Saturday, December 24, 2011

From When Harry Met Sally to Karl Popper.

A quiet evening in for now; the boys have gone back home, la belle is in Florida, so it' me and Elvis (the King, thanguvurrymush) and before I hit Portugal's finest and get too maudlin, maybe a line or two of blog.

Up way too early this morning to take la belle to the airport, early as in 04:00, doesn't even qualify as oh dark thirty.  Ugh.  Reminds you of the airport scene in When Harry Met Sally doesn't it?  "I never take anyone to the airport in the first three months of a relationship becasue eventually you stop taking the to the airport and I never want someone to ask me why I don't take them to the airport any more".  More-or-less.  To be honest, you could live the whole holiday season through Nora Ephron quotes without trying too hard.  I usually default to "every year I just try to get from the day before Thanksgiving to the day after New Years".  

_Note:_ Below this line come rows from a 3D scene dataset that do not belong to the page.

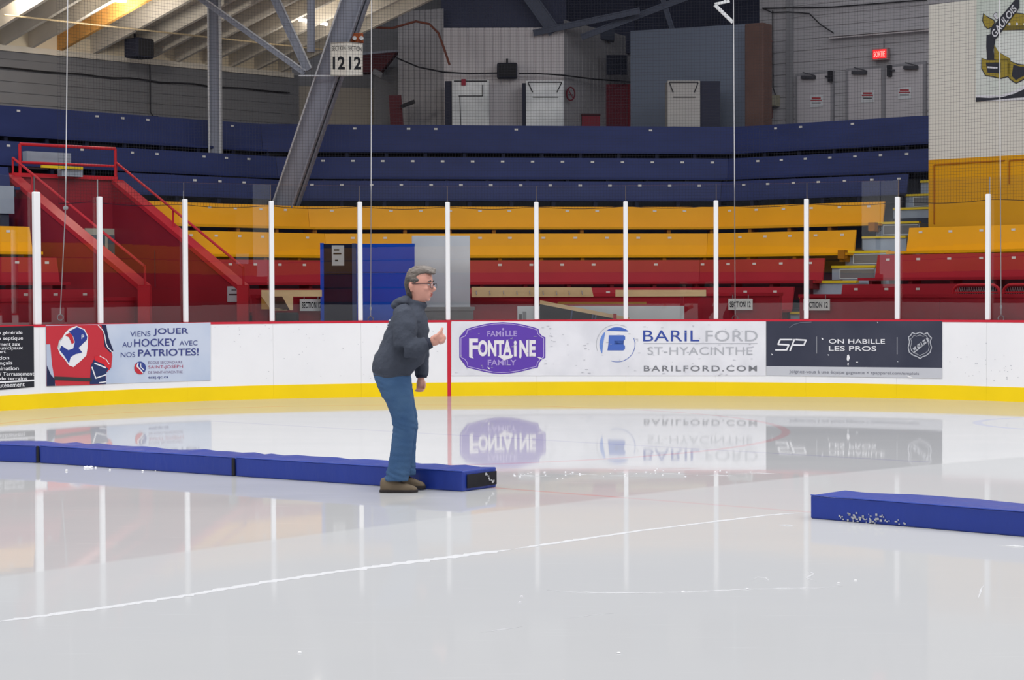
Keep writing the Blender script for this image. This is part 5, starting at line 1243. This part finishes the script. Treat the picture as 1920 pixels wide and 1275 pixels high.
ridge([PZ(x, y) for x, y in ((1846, 1096), (1840, 1104), (1838, 1112), (1834, 1122))], (.008, .014), .004, 'short scratch of snow at the far right foreground', seed=9)
ridge([PZ(x, y) for x, y in ((900, 1187), (930, 1182), (980, 1175))], (.006, .02), .003, 'pale scratch in the lower middle of the ice', seed=10)
ridge([PZ(x, y) for x, y in ((1060, 1160), (1100, 1155), (1150, 1150))], (.008, .005), .003, 'short pale scratch right of the lower middle scratch', seed=11)
g = MB()
for i in range(26):
    c = PZ(rr.gauss(166, 5) if i < 18 else rr.uniform(120, 300), rr.uniform(876, 879) if i < 18 else rr.uniform(876, 886)); s_ = rr.uniform(.004, .012); g.ell(c + Z * s_ * .5, s_, s_, s_ * .8, 6, 4)
o = g.obj('snow_crumbs', M_crumb); tag(o, 'crumbs of snow at the foot of the middle left pad', 'snow'); o['kind'] = 'stuff'
g = MB()
for (x, y) in ((1401, 1105), (1604, 1089), (978, 1119), (975, 1130), (1281, 1110), (562, 1224), (1160, 1225), (1572, 1094)):
    c = PZ(x, y); g.ell(c + Z * .002, .009, .006, .004, 6, 4)
for i in range(40):
    c = PZ(rr.uniform(950, 1420), rr.gauss(889, 4)); s_ = rr.uniform(.003, .007); g.ell(c + Z * s_ * .4, s_ * 1.5, s_, s_ * .6, 6, 4)
o = g.obj('snow_crumbs', M_crumb); tag(o, 'scattered snow crumbs over the middle and right ice', 'snow'); o['kind'] = 'stuff'
for k in range(6):
    xs = [(945, 893), (1040, 890), (1120, 893), (1210, 889), (1300, 892), (1380, 888)][k]
    ridge([PZ(xs[0], xs[1]), PZ(xs[0] + 40, xs[1] - 1), PZ(xs[0] + 95, xs[1] + 1)], (.03, .02), .004, ['leftmost','second','third','fourth','fifth','rightmost'][k] + ' of the thin snow streaks on the far ice between the pads', seed=20 + k, step=.05)

# ---------------------------------------------------------------- the person
PX0, PYp = 755.0, 14.13
base = PZ(PX0, 920.5); SCL = F / PYp
per = thing('person', 'person in a dark grey hoodie, blue jeans and brown shoes leaning forward on the ice', 'person', (base.x, PYp, 0))
def Q(px, py, y=0.0): return Vector(((px - PX0) / SCL, y, (920.5 - py) / SCL))
def QR(px0, px1, py, ry, y=0.0): return ((((px0 + px1) / 2) - PX0) / SCL, y, (920.5 - py) / SCL, (px1 - px0) / 2 / SCL, ry)
def remesh(M, name, mt, vox, smooth=8, parent=per, xf=None, disp=None):
    me = bpy.data.meshes.new(name); me.from_pydata(M.v, [], M.f)
    bm = bmesh.new(); bm.from_mesh(me); bmesh.ops.recalc_face_normals(bm, faces=bm.faces); bm.to_mesh(me); bm.free()
    o = bpy.data.objects.new(name, me); COL.objects.link(o)
    r_ = o.modifiers.new('r', 'REMESH'); r_.mode = 'VOXEL'; r_.voxel_size = vox
    s_ = o.modifiers.new('s', 'SMOOTH'); s_.iterations = smooth; s_.factor = .5
    dg = bpy.context.evaluated_depsgraph_get(); dg.update(); m2 = bpy.data.meshes.new_from_object(o.evaluated_get(dg))
    bpy.data.objects.remove(o)
    if disp:
        from mathutils import noise
        bm = bmesh.new(); bm.from_mesh(m2); bm.normal_update()
        for v in bm.verts: v.co += v.normal * disp(v.co, noise)
        bm.to_mesh(m2); bm.free()
    if xf is not None: m2.transform(xf)
    m2.name = name
    for p in m2.polygons: p.use_smooth = True
    m2.materials.clear(); m2.materials.append(mt)
    o = bpy.data.objects.new(name, m2); COL.objects.link(o); o.parent = parent
    return o
M_skin = mat('skin', (206, 152, 136), .5, vary=.05, scale=14, spec=.35)
M_hood = mat('hoodie_charcoal', (66, 71, 82), .9, vary=.10, scale=9, bump=.25, bscale=60, spec=.15)
M_jean = mat('denim', (56, 84, 120), .85, scale=5, second=(74, 102, 132), second_amt=.7, bump=.2, bscale=120, spec=.15)
M_shoe = mat('shoe_brown', (104, 92, 76), .7, vary=.15, scale=12); M_sole = mat('shoe_sole', (52, 48, 48), .8)
M_hair = mat('hair_grey', (104, 96, 90), .65, scale=14, second=(138, 132, 126), second_amt=.8, stretch=(.4, 1, 1.5), bump=.5, bscale=60, spec=.3)
M_hairs = mat('hair_dark', (70, 66, 64), .65, scale=14, second=(96, 92, 90), second_amt=.7, bump=.5, bscale=60, spec=.3)
# body: one continuous surface; head turned slightly towards the viewer
hp = Q(785, 560)
RH = Matrix.Translation(hp) @ Matrix.Rotation(math.radians(-20), 4, 'Z') @ Matrix.Translation(-hp)
def hd(v): return RH @ Vector(v)
B = MB()
hm = MB()
hm.ringloft([QR(779, 797, 567, .052), QR(777, 803, 563, .056), QR(775, 810, 558, .060), QR(773, 813, 552, .064), QR(771, 813.5, 546, .069), QR(769.5, 813.5, 539, .073), QR(768.5, 812.2, 533.5, .075), QR(767.5, 814.5, 526, .076), QR(767.5, 814, 518, .075), QR(770, 810, 510, .068), QR(777, 803, 504, .05)], 28)
hm.tube([Q(812, 530), Q(815.5, 537), Q(819.5, 541.5), Q(815, 545)], [.009, .013, .0165, .013], 10)                  # nose
hm.ell(Q(812.5, 550), .011, .022, .0065); hm.ell(Q(811.5, 554), .011, .020, .007); hm.ell(Q(805.5, 561), .019, .026, .013)   # lips, chin
hm.ell(Q(812, 527.5, -.028), .012, .022, .007); hm.ell(Q(812, 527.5, .028), .012, .022, .007)                           # brows
hm.ell(Q(806, 541, -.038), .025, .022, .018); hm.ell(Q(806, 541, .038), .025, .022, .018)                               # cheeks
for sg2 in (-1, 1):
    hm.ell(Q(779.5, 535, sg2 * .077), .019, .010, .031); hm.ell(Q(780, 544, sg2 * .073), .010, .008, .012)
B.add([hd(v) for v in hm.v], hm.f)
B.ringloft([QR(768, 790, 582, .06), QR(771, 792, 574, .052), QR(773, 797, 565, .050), QR(774, 798, 556, .050)], 20)         # neck
B.ringloft([QR(716, 757, 705, .10), QR(718, 766, 680, .10), QR(726, 776, 650, .11), QR(736, 784, 620, .13), QR(748, 784, 600, .12), QR(760, 786, 588, .09), QR(770, 790, 576, .05)], 20)
arm = lambda pts, rs: B.tube([Q(*p) for p in pts], rs, 12)
arm([(768, 598, -.10), (766, 612, -.17), (767, 645, -.235)], [.045, .045, .034]); arm([(767, 645, -.235), (788, 646, -.245), (815, 640, -.25)], [.034, .033, .026])
arm([(776, 592, .13), (780, 610, .18), (786, 650, .21)], [.055, .052, .042]); arm([(786, 650, .21), (788, 685, .215), (788, 713, .20)], [.042, .036, .026])
arm([(737, 712, -.075), (748, 750, -.085), (759, 795, -.085)], [.07, .065, .052]); arm([(759, 795, -.085), (754, 830, -.085), (746, 890, -.085)], [.058, .055, .040])
arm([(740, 712, .075), (753, 750, .085), (764, 795, .085)], [.07, .065, .052]); arm([(764, 795, .085), (762, 830, .085), (760, 880, .085)], [.058, .055, .040])
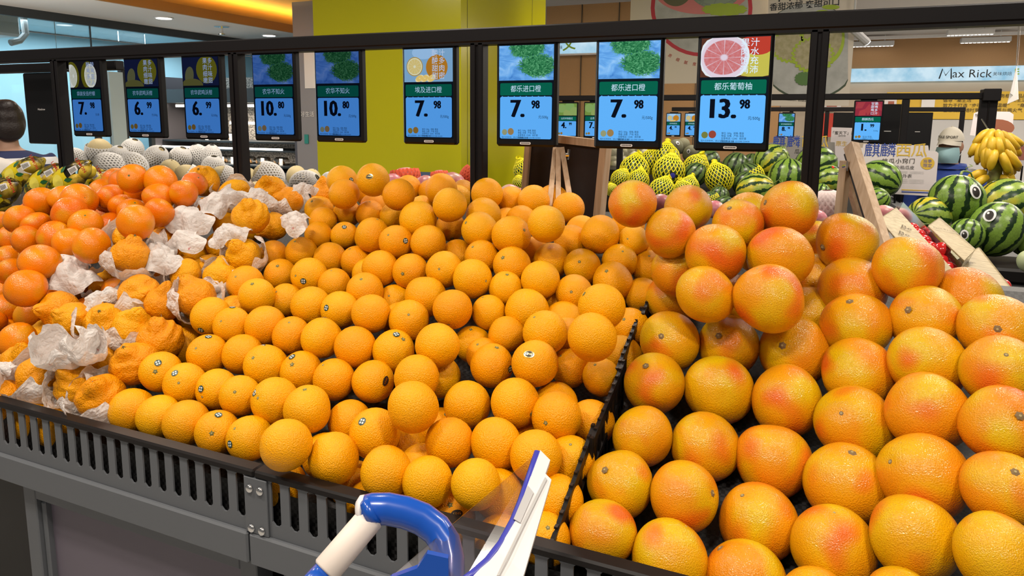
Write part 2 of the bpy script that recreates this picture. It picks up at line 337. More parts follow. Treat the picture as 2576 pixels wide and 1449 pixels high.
# ================================================================== the setting
def wallbox(name, lo, hi, mat, kind='structure'):
    o = MB().box(lo, hi).build(name, mat); o['kind'] = kind; return o
def tiles():
    m, nt, b = nmat('floor_tiles'); tc = nd(nt, 'ShaderNodeTexCoord')
    br = nd(nt, 'ShaderNodeTexBrick', {'Vector': tc.outputs['Object'], 'Scale': 1.25, 'Mortar Size': 0.004, 'Color1': (0.55, 0.53, 0.50, 1), 'Color2': (0.52, 0.50, 0.47, 1), 'Mortar': (0.25, 0.24, 0.22, 1)}); br.offset = 0.0
    nt.links.new(br.outputs[0], b.inputs['Base Color']); b.inputs['Roughness'].default_value = 0.25; return m
wallbox('floor', (-12, -3.5, -0.06), (9, 17, 0), tiles())
MT['ceil'] = simple('ceiling_grey', (0.48, 0.46, 0.44), 0.8); MT['soffit'] = simple('soffit_white', (0.74, 0.71, 0.68), 0.7)
MT['brown'] = simple('brown_wall_panel', (0.44, 0.25, 0.105), 0.6, noise=(60, (0.40, 0.225, 0.095), 0.3)); MT['beige'] = simple('beige_wall', (0.60, 0.50, 0.38), 0.7)
MT['darkframe'] = simple('dark_window_frame', (0.03, 0.035, 0.04), 0.5)
wallbox('ceiling', (-4.2, -3.5, 3.0), (9, 16, 3.06), MT['ceil'])
# the far wall on the right with its lit fascia
wallbox('wall_back', (-0.4, 15.0, 0), (9, 15.1, 2.18), MT['beige'])
wallbox('trim_1', (-0.4, 14.9, 2.42), (9, 15.1, 3.0), MT['brown'])
def band_mat(name, a, b_, s):
    m, nt, b = nmat(name); nt.nodes.remove(b); tc = nd(nt, 'ShaderNodeTexCoord'); n = nd(nt, 'ShaderNodeTexNoise', {'Vector': tc.outputs['Object'], 'Scale': 4.0, 'Detail': 5.0})
    e = nd(nt, 'ShaderNodeEmission', {'Color': ramp(nt, n.outputs['Fac'], [(0.35, a), (0.65, b_)]), 'Strength': s}); nt.links.new(e.outputs[0], nt.nodes['Material Output'].inputs[0]); return m
MT['litband'] = band_mat('lit_fascia', (0.30, 0.55, 0.72), (0.62, 0.80, 0.90), 1.0)
MT['inkdark'] = simple('lettering_dark', (0.015, 0.02, 0.025), 0.6); MT['inkgreen'] = simple('lettering_lime', (0.35, 0.62, 0.05), 0.6)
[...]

Anyway, I took la belle to the airport and maintained my record in the "how come you don't take me to the airport any more" stakes.  She wanted to take a bike to FLA so I did a little work on her Trek 520 (ten years old and still ticking) and packed it in  box for her.  Never underestimate the power of a new chain and cassette as stocking-stuffers!  Useful and shiny and, if you get Shimano, possibly in a grey and blue box.  Did I say shiny and blue box?  Nothing says "I love you" like a 32T sprocket.

Now, we're no strangers to travelling with bikes on planes but even my eyebrows rose a fraction too high when the airline clerk said "Bike?  That'll be $200".  Crickey, that's a bit steep; makes Air Canada seem bike-friendly.  I can't help believing (oops, too much Elvis) that airline clerks just quote you the first number that comes into their head when they see a bike, say between 75 and 250, and see if it'll stick. I also can't help believing (thanguvurrymush) that a set of golf-clubs wouldn't get dinged quite so much, and one suspects it's just because golf is the game of the 1%.  #occupycheckin I say!

Another observation this morning was the inverse correlation between how happy and customer-friendly the  airport staff where vs. the presence and/or size of the Santa hat.  The security-screeners were hatless to a man and woman and the picture of helpfulness and smiles.  They even commented on how we'd come equipped with packing tape so we could seal the box after it had been X-rayed and potentially opened.  Compare and contrast to the check-in clerk, Santa hat with a bobble practically in her eyes, who condescended and patronised each passenger I saw her interact with, short of being down-right rude.  One suspects she only plays that card when people spark off her lack-of-customer relation skills.  

So, in the spirit of Karl Popper let me say airline check-in sucks. There was an apparent correlation between suckiness and Santa hats which leads me to propose the hypothesis "that there exists an inverse relationship between friendliness and the presence and/or size of a Santa hat". Of course, many a beautiful theory has been slain by ugly fact, but in this case I think one suspects we may be onto something, For one week a year could airline service be improved by the simple expedient of banning Santa hats?  What would the knock-on effects further down the economy on the makers of Santa hats be?  Could this loss be off-set by making flying a pleasurable experience again, putting bums on seats should the hats be banned?  And what of Easter?  Whitsun?  Some random day in August?  Do your own observations, my fellow scientists and try and falsify (not prove) the original hypothesis.  If you can't, p < 0.05, then we have a new law of nature.